Given material »
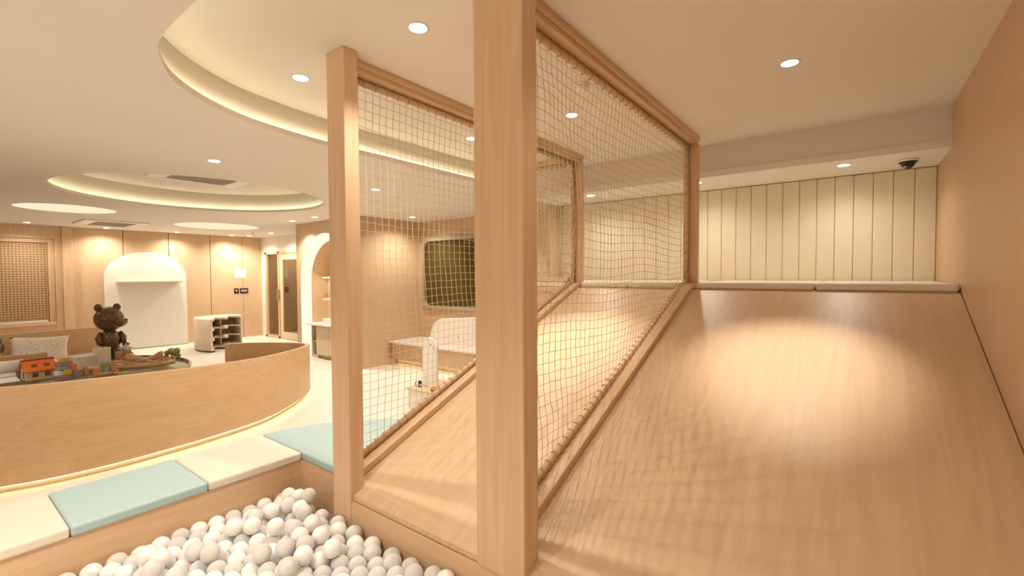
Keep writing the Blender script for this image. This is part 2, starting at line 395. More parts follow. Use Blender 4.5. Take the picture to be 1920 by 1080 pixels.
struct('wall_nook', MB().box(-6.6, -6.5, NY + .021, 5.9, 0, C1), 'far_wood', 'wood wall turning back beside the arched niche', cat='wall')
YM = 5.77
wm = struct('wall_mirror', MB().box(-6.6, -3.2, YM, YM + .1, 0, C1), 'far_wood', 'wood wall carrying the big dark window', cat='wall')
struct('wall_nook', MB().box(-3.3, -3.21, 5.26, 5.9, 0, C1), 'far_wood', 'end return of the wood wall behind the slides', cat='wall')
w2 = thing('window_2', 'large dark tinted window with rounded corners and pale rim', 'window', (-5, YM, .95), None, 'structure')
obj('rim', plate_upright(rrect(-6.42, -4.3, .94, 2.225, .2), [rrect(-6.35, -4.37, 1.0, 2.16, .16)], 'y', YM - .05, YM), 'frame_pale', w2, .006)
obj('pane', MB().prism(rrect(-6.36, -4.36, .99, 2.17, .165), 'y', YM - .012, YM - .002), 'dark_glass', w2)
# window at the left
w1 = thing('window_1', 'wide window with woven blind in a wood frame', 'window', (XL, .3, .6), None, 'structure')
m = MB().box(XL - .02, XL + .10, 1.83, 1.975, .0, C1 - .002).box(XL - .02, XL + .06, 1.73, 1.83, 0, C1 - .002).box(XL - .02, XL + .06, -1.4, 1.73, 2.28, C1 - .002).box(XL - .02, XL + .06, -1.4, 1.73, 0, .64)
obj('window_frame', m, 'wood_z', w1, .004)
obj('inner_frame', MB().box(XL - .02, XL + .03, 1.64, 1.73, .70, 2.28).box(XL - .02, XL + .03, -1.4, 1.64, 2.2, 2.28), 'wood_z', w1, .004)
obj('window_sill', MB().box(XL - .02, XL + .10, -1.4, 1.72, .64, .70), 'wood_y', w1, .004)
obj('sill_strip', MB().box(XL + .03, XL + .05, -1.4, 1.62, .705, .74), 'white_paint', w1)  # white painted strip along the sill
bl = obj('blind', MB().box(XL - .018, XL - .004, -1.4, 1.64, .74, 2.2), 'weave_back', w1)
m = MB(); y = -1.38
k = 0
while y < 1.62: m.box(XL - .004, XL + .002, y, y + .02, .742, 2.195); y += .046; k += 1
z = .745
while z < 2.19: m.box(XL - .002, XL + .004, -1.395, 1.638, z, z + .018); z += .046
tag(obj('blind_weave', m, 'weave', bl), 'woven straw strips', kind='stuff')

# ================================================================== SLIDES AND PLATFORM
def slide(x0, x1, label):
    t = thing('slide', label, 'slide', ((x0 + x1) / 2, SY0, 0), 'wooden slides')
    obj('sliding_surface', MB().prism([(SY0, SZ0 - .03), (SY0, SZ0), (SY1, SZ1), (SY1, SZ1 - .04)], 'x', x0, x1), 'slide_wood', t, .004)
    obj('base', MB().prism([(SY0 + .012, 0), (SY0 + .012, SZ0 - .031), (SY1, SZ1 - .041), (SY1, 0)], 'x', x0 + .005, x1 - .005), 'wood_x', t)
XN, XF = -1.115, -2.215       # right faces of the net frames
slide(XN - .055, XR - .003, 'wide maple slide on the right between the net and the wall')
slide(XF - .125, XN - .057, 'narrower maple slide between the two nets')
pf = thing('play_platform', 'raised wooden platform at the top of the slides', 'platform', (-1.3, 4.6, 0))
obj('deck', MB().box(-3.145, XR - .003, SY1 + .001, YB - .02, SZ1 - .05, SZ1), 'wood_x', pf, .003)
obj('front_panel', MB().box(-3.145, XF - .13, SY1 + .01, SY1 + .03, 0, SZ1 - .05), 'wood_x', pf)
obj('side_panel', MB().box(-3.145, -3.12, SY1 + .03, YB - .02, 0, SZ1 - .05), 'wood_y', pf)
for a, b, lb in ((-.242, XR - .004, 'cream platform cushion next to the right wall'), (-1.085, -.246, 'cream platform cushion right of the near net frame'), (-1.70, -1.26, 'short cream platform cushion left of the near net frame'), (-2.19, -1.704, 'cream platform cushion just right of the far net frame'), (-3.14, -2.36, 'cream platform cushion at the left end behind the guard net')):
    tag(obj('platform_cushion', MB().box(a, b, SY1 + .012, YB - .03, SZ1, SZ1 + .056), 'cushion_cream', None, .02, seg=4), lb, 'cushion', 'platform cushions')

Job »
Each line of the data should be quoted exactly, with pictures left out.

Output for this task »
Keep writing the Blender script for this image. This is part 2, starting at line 395. More parts follow. Use Blender 4.5. Take the picture to be 1920 by 1080 pixels.
struct('wall_nook', MB().box(-6.6, -6.5, NY + .021, 5.9, 0, C1), 'far_wood', 'wood wall turning back beside the arched niche', cat='wall')
YM = 5.77
wm = struct('wall_mirror', MB().box(-6.6, -3.2, YM, YM + .1, 0, C1), 'far_wood', 'wood wall carrying the big dark window', cat='wall')
struct('wall_nook', MB().box(-3.3, -3.21, 5.26, 5.9, 0, C1), 'far_wood', 'end return of the wood wall behind the slides', cat='wall')
w2 = thing('window_2', 'large dark tinted window with rounded corners and pale rim', 'window', (-5, YM, .95), None, 'structure')
obj('rim', plate_upright(rrect(-6.42, -4.3, .94, 2.225, .2), [rrect(-6.35, -4.37, 1.0, 2.16, .16)], 'y', YM - .05, YM), 'frame_pale', w2, .006)
obj('pane', MB().prism(rrect(-6.36, -4.36, .99, 2.17, .165), 'y', YM - .012, YM - .002), 'dark_glass', w2)
# window at the left
w1 = thing('window_1', 'wide window with woven blind in a wood frame', 'window', (XL, .3, .6), None, 'structure')
m = MB().box(XL - .02, XL + .10, 1.83, 1.975, .0, C1 - .002).box(XL - .02, XL + .06, 1.73, 1.83, 0, C1 - .002).box(XL - .02, XL + .06, -1.4, 1.73, 2.28, C1 - .002).box(XL - .02, XL + .06, -1.4, 1.73, 0, .64)
obj('window_frame', m, 'wood_z', w1, .004)
obj('inner_frame', MB().box(XL - .02, XL + .03, 1.64, 1.73, .70, 2.28).box(XL - .02, XL + .03, -1.4, 1.64, 2.2, 2.28), 'wood_z', w1, .004)
obj('window_sill', MB().box(XL - .02, XL + .10, -1.4, 1.72, .64, .70), 'wood_y', w1, .004)
obj('sill_strip', MB().box(XL + .03, XL + .05, -1.4, 1.62, .705, .74), 'white_paint', w1)  # white painted strip along the sill
bl = obj('blind', MB().box(XL - .018, XL - .004, -1.4, 1.64, .74, 2.2), 'weave_back', w1)
m = MB(); y = -1.38
k = 0
while y < 1.62: m.box(XL - .004, XL + .002, y, y + .02, .742, 2.195); y += .046; k += 1
z = .745
while z < 2.19: m.box(XL - .002, XL + .004, -1.395, 1.638, z, z + .018); z += .046
tag(obj('blind_weave', m, 'weave', bl), 'woven straw strips', kind='stuff')

# ================================================================== SLIDES AND PLATFORM
def slide(x0, x1, label):
    t = thing('slide', label, 'slide', ((x0 + x1) / 2, SY0, 0), 'wooden slides')
    obj('sliding_surface', MB().prism([(SY0, SZ0 - .03), (SY0, SZ0), (SY1, SZ1), (SY1, SZ1 - .04)], 'x', x0, x1), 'slide_wood', t, .004)
    obj('base', MB().prism([(SY0 + .012, 0), (SY0 + .012, SZ0 - .031), (SY1, SZ1 - .041), (SY1, 0)], 'x', x0 + .005, x1 - .005), 'wood_x', t)
XN, XF = -1.115, -2.215       # right faces of the net frames
slide(XN - .055, XR - .003, 'wide maple slide on the right between the net and the wall')
slide(XF - .125, XN - .057, 'narrower maple slide between the two nets')
pf = thing('play_platform', 'raised wooden platform at the top of the slides', 'platform', (-1.3, 4.6, 0))
obj('deck', MB().box(-3.145, XR - .003, SY1 + .001, YB - .02, SZ1 - .05, SZ1), 'wood_x', pf, .003)
obj('front_panel', MB().box(-3.145, XF - .13, SY1 + .01, SY1 + .03, 0, SZ1 - .05), 'wood_x', pf)
obj('side_panel', MB().box(-3.145, -3.12, SY1 + .03, YB - .02, 0, SZ1 - .05), 'wood_y', pf)
for a, b, lb in ((-.242, XR - .004, 'cream platform cushion next to the right wall'), (-1.085, -.246, 'cream platform cushion right of the near net frame'), (-1.70, -1.26, 'short cream platform cushion left of the near net frame'), (-2.19, -1.704, 'cream platform cushion just right of the far net frame'), (-3.14, -2.36, 'cream platform cushion at the left end behind the guard net')):
    tag(obj('platform_cushion', MB().box(a, b, SY1 + .012, YB - .03, SZ1, SZ1 + .056), 'cushion_cream', None, .02, seg=4), lb, 'cushion', 'platform cushions')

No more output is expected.